Ohio not impossible dream for McCain

Bush aura loses luster after N.H.

The Cincinnati Enquirer

        Two weeks ago, the University of Cincinnati's Ohio Poll had the Republican presidential primary situation in Ohio shaking out like this: George W. Bush: 64 percent; John McCain: 19 percent.

        Anyone want to bet that 45 percentage-point spread is still there?

        Call. Write. We'll take all comers.

        One Ohio Republican who most certainly wouldn't take that sucker bet is Dave Ford of Heath, the state coordinator of McCain Patriots, the national organization of military veterans who have been busy ginning up support for their candidate, the former Navy pilot who spent 51/2 years as a prisoner of the North Vietnamese.

        Chances are, you'd have a hard time getting through to him anyway. Ever since Tuesday, when Mr. McCain stunned the Bush campaign by taking 49 percent in the first-in-the-nation New Hampshire primary — 18 percentage points more than the Texas governor — Mr. Ford's phone has been ringing off the hook and his computer flooded with e-mail from Ohioans who want to contribute time or money to the McCain campaign here.

        Most people hook on to a political campaign because they like something the candidate said or because they think he's a winner. With Mr. Ford, it goes considerably deeper.

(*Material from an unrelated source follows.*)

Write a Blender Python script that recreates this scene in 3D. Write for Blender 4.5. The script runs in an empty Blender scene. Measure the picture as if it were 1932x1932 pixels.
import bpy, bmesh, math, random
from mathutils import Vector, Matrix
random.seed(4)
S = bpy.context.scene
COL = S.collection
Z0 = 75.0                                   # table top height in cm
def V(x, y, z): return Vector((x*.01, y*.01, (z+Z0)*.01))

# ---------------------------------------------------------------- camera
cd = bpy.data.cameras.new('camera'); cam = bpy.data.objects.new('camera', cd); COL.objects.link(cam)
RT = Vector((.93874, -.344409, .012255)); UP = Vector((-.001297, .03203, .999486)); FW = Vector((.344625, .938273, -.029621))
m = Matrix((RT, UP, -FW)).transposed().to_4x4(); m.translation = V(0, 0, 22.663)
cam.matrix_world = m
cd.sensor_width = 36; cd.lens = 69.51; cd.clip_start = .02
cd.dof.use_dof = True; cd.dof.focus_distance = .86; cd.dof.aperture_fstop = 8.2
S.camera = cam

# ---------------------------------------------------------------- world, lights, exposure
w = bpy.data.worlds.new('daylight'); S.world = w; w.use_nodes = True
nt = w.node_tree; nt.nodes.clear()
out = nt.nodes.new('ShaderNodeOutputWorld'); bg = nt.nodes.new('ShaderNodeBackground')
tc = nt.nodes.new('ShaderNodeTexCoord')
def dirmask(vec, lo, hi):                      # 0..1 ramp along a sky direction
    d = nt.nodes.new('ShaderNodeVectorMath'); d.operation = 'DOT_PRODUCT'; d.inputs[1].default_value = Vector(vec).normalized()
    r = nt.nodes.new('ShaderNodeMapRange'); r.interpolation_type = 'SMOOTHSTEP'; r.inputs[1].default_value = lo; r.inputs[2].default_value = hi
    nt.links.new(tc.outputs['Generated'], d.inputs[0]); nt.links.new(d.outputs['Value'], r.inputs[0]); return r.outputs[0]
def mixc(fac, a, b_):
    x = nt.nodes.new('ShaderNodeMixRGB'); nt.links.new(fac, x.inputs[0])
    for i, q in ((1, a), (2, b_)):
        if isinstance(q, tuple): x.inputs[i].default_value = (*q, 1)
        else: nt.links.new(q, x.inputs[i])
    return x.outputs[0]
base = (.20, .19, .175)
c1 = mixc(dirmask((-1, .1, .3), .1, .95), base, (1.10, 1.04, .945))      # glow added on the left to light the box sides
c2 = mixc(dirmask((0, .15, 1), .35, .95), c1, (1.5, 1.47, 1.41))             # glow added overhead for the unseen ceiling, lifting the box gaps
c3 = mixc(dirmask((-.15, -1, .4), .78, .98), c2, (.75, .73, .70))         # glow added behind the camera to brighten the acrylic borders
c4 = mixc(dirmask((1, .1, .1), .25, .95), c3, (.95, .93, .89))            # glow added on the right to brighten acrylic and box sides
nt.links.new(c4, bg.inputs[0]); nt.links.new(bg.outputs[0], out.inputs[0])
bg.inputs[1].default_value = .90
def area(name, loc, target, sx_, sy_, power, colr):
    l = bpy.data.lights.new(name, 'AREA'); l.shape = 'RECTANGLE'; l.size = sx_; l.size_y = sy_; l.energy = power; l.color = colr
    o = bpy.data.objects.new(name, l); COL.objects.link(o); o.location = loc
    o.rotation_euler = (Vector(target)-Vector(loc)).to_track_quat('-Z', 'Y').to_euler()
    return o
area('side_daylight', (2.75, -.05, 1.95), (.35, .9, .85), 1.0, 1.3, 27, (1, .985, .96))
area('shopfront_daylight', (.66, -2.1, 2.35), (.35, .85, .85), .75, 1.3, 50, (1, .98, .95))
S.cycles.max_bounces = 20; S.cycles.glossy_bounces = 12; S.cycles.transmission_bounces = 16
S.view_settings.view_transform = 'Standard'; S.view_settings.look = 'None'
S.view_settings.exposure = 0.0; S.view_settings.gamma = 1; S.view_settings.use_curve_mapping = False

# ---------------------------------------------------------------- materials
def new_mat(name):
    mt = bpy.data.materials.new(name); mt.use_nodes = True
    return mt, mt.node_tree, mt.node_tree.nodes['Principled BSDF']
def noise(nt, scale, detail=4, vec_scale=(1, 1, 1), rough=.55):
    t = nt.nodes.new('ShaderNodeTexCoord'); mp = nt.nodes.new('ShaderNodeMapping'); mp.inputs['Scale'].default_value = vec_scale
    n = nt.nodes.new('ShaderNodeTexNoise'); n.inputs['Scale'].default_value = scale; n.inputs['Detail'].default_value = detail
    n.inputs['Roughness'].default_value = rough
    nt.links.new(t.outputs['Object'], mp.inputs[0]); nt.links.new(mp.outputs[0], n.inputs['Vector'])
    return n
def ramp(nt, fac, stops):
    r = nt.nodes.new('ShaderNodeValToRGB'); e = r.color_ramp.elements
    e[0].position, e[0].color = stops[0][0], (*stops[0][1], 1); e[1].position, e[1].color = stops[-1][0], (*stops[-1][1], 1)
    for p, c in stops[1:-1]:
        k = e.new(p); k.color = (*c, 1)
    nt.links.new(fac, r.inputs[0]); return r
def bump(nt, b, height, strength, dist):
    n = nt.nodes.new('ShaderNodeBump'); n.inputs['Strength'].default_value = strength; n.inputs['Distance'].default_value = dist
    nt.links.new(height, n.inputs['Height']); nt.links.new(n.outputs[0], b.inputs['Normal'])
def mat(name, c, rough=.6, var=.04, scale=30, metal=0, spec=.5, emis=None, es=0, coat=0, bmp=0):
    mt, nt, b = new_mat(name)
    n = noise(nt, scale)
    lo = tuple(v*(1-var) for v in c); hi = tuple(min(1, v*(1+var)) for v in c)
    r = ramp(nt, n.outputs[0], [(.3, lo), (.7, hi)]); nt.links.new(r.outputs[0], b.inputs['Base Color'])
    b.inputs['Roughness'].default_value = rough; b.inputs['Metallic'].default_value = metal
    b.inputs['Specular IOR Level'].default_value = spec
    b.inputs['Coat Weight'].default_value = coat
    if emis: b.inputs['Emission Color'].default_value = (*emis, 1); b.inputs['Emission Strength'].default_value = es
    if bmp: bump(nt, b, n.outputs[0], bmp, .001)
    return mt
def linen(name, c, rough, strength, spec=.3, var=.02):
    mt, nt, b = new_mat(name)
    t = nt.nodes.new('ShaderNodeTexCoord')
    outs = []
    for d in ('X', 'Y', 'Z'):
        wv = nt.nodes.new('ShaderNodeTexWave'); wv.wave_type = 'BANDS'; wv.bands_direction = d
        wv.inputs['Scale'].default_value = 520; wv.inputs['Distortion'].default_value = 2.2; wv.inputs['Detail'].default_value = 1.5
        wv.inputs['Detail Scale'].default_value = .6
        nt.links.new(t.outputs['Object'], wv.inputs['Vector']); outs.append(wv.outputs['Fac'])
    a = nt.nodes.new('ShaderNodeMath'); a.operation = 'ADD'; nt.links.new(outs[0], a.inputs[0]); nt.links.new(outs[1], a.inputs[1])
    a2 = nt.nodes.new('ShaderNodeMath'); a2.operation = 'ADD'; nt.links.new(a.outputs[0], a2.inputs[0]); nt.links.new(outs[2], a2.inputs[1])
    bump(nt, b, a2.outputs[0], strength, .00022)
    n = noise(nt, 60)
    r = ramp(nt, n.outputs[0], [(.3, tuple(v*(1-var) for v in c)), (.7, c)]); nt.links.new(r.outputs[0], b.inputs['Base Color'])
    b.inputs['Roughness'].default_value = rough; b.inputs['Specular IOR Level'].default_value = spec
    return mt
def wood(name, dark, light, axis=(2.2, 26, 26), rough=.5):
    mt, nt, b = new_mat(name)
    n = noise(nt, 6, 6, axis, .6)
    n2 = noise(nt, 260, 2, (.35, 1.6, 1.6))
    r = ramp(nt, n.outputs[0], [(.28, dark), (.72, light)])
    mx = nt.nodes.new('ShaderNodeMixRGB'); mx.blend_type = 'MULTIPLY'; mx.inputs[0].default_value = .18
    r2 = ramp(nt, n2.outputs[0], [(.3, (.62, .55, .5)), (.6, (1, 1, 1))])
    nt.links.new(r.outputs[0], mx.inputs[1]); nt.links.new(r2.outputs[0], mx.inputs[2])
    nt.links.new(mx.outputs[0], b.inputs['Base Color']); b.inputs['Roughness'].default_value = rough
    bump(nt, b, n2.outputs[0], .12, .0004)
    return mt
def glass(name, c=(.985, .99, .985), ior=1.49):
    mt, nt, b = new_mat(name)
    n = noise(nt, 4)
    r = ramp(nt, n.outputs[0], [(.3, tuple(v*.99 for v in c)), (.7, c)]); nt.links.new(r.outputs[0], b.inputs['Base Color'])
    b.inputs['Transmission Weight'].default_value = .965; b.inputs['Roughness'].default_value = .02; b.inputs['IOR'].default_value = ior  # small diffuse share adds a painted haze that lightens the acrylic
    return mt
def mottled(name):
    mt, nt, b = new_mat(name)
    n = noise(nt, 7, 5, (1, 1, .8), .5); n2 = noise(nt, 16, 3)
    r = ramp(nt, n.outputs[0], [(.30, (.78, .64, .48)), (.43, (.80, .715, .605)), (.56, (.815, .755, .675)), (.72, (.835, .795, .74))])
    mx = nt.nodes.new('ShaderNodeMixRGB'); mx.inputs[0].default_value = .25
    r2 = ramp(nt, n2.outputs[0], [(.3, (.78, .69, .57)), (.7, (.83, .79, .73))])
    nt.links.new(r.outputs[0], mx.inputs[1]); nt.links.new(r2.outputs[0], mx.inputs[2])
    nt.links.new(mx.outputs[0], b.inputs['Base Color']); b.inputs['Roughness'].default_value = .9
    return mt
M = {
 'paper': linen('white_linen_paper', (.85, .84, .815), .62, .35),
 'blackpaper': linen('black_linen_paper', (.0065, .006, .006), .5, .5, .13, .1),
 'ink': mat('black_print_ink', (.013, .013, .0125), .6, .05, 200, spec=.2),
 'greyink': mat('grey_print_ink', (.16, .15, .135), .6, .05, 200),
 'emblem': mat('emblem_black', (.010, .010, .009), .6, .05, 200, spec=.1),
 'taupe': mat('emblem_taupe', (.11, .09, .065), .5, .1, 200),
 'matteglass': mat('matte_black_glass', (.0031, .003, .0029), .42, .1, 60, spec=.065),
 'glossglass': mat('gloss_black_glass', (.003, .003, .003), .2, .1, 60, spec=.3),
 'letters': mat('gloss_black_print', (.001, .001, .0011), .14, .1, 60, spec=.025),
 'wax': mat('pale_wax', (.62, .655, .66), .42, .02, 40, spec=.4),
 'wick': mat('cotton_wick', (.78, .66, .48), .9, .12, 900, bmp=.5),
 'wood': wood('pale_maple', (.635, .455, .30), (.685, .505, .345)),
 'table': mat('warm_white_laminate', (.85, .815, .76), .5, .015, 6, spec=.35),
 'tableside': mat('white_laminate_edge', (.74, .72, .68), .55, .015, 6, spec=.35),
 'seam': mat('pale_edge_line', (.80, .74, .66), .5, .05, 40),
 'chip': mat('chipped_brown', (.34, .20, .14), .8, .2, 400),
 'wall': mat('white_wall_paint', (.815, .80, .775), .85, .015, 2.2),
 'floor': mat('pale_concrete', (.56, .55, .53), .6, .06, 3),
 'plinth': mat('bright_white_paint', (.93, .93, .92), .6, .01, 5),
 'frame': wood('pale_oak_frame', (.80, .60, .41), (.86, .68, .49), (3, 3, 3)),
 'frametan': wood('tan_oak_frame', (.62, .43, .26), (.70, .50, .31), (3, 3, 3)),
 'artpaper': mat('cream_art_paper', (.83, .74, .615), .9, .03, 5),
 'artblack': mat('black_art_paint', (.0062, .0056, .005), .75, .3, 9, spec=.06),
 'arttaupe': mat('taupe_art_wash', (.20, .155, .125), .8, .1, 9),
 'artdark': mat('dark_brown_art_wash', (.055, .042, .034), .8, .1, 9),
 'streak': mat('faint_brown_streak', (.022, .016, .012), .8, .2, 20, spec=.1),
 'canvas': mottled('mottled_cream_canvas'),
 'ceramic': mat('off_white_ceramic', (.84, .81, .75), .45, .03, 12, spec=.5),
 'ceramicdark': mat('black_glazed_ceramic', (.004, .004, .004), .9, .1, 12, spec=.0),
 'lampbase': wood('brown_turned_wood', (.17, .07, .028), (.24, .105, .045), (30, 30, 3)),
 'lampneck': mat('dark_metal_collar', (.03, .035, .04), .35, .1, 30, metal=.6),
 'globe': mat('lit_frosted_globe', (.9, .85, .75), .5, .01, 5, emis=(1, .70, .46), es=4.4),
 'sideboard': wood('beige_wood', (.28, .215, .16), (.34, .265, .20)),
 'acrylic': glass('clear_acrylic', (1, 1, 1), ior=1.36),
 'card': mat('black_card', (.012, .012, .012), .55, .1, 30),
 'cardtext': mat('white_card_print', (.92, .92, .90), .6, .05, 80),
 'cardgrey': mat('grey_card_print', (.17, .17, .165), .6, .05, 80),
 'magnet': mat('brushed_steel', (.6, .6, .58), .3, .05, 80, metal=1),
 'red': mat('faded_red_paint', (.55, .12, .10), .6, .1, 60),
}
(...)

        The retired Air Force colonel was one of Mr. McCain's fellow prisoners in the Hanoi Hilton for a full five years; he is a friend and comrade and knows the man inside out.

        Don't ask Dave Ford about issues. Don't talk to him about abortion or taxes or classroom size. He leaves that to politicians.

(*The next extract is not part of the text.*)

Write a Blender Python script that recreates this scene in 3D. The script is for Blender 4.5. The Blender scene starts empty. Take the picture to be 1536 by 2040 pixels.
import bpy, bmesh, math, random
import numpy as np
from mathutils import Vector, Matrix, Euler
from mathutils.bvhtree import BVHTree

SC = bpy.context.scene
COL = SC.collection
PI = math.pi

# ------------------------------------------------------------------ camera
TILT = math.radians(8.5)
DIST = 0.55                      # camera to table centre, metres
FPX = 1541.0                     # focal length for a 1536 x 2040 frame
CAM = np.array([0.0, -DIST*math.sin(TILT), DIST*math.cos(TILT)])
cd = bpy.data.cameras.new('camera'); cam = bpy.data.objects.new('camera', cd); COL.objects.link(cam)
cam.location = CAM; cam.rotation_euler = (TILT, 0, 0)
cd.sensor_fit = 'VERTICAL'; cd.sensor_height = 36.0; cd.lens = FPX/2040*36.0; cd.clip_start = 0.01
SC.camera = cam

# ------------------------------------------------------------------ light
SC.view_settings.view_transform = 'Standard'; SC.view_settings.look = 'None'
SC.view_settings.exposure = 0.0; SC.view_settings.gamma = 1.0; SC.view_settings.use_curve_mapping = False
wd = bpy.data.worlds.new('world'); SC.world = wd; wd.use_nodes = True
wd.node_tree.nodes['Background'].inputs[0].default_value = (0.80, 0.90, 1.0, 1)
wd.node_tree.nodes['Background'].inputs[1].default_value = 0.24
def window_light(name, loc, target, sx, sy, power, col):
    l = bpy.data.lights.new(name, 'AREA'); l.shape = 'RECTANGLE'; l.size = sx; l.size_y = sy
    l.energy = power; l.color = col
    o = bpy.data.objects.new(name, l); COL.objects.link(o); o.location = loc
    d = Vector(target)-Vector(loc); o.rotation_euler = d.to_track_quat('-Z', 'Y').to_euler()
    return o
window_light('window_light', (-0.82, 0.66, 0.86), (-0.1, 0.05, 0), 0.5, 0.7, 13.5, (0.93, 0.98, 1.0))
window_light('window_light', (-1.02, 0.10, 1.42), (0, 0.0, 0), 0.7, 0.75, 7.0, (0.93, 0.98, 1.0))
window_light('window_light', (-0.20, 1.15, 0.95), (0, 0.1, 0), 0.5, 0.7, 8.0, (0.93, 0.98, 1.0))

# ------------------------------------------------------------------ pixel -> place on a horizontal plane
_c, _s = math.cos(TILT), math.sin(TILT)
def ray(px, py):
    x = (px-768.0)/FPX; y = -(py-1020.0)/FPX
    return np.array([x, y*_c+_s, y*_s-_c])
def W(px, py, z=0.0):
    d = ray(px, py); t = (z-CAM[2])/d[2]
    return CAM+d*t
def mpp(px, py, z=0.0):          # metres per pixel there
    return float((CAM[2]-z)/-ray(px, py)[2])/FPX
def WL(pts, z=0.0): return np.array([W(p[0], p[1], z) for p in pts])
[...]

        “What I know is the man,” Mr. Ford said this week. “And there is no better one.”

        Now, the decidedly nonpolitical Mr. Ford finds himself on the ground floor of what, over the next month, will become a full-fledged McCain operation in Ohio.

        Right now, the war is going on in South Carolina, where the next primary test comes Feb. 19. There, the once-hefty Bush lead has shrunk like a rayon T-shirt, to the point where it now appears to be a dead heat.

        If Mr. McCain pulls out a win in South Carolina and does well later this month in Michigan, it will be a real race on March 7, when Republican voters in Ohio and 11 other states go to the polls.

        Ohio looked like an impossible dream for Mr. McCain or any other GOP contender not named Bush a few weeks ago.

        Nearly all the Ohio Republican Party establishment, from Gov. Bob Taft on down, is lined up behind him; the only high-profile Ohio Republican backing Mr. McCain is U.S. Sen. Mike DeWine.

        The money people in Ohio, the ones who tend the bottomless well of campaign dollars for their favorite Republican candidates, have been solidly behind Mr. Bush.

        But perhaps the most important thing Mr. Bush had going for him was inevitability — a kind of unnatural but deeply held belief by the Republi can establishment that this was the candidate who could not be stopped; he was destined to be the nominee.

        The good people of New Hampshire took care of that idea.

        Now, in South Carolina, Mr. Bush is trying to repair the damage by veering right in that deeply conservative state.

        Mr. Bush will try to paint Mr. McCain as too much of a moderate or even — heaven help us a liberal in order to win there.

        Ohio Republicans are a different breed; they have never really administered ideological litmus tests to their candidates. They are the same bunch who elected George Voinovich, a man not squeamish about raising taxes, and Bob Taft, who doesn't seem too allergic to government as a cure for society's ills.

        Which means, when Mr. Bush and Mr. McCain get to Ohio, the only thing the pair will have to run on is what kind of human beings they are. Which suits people like Mr. Ford just fine.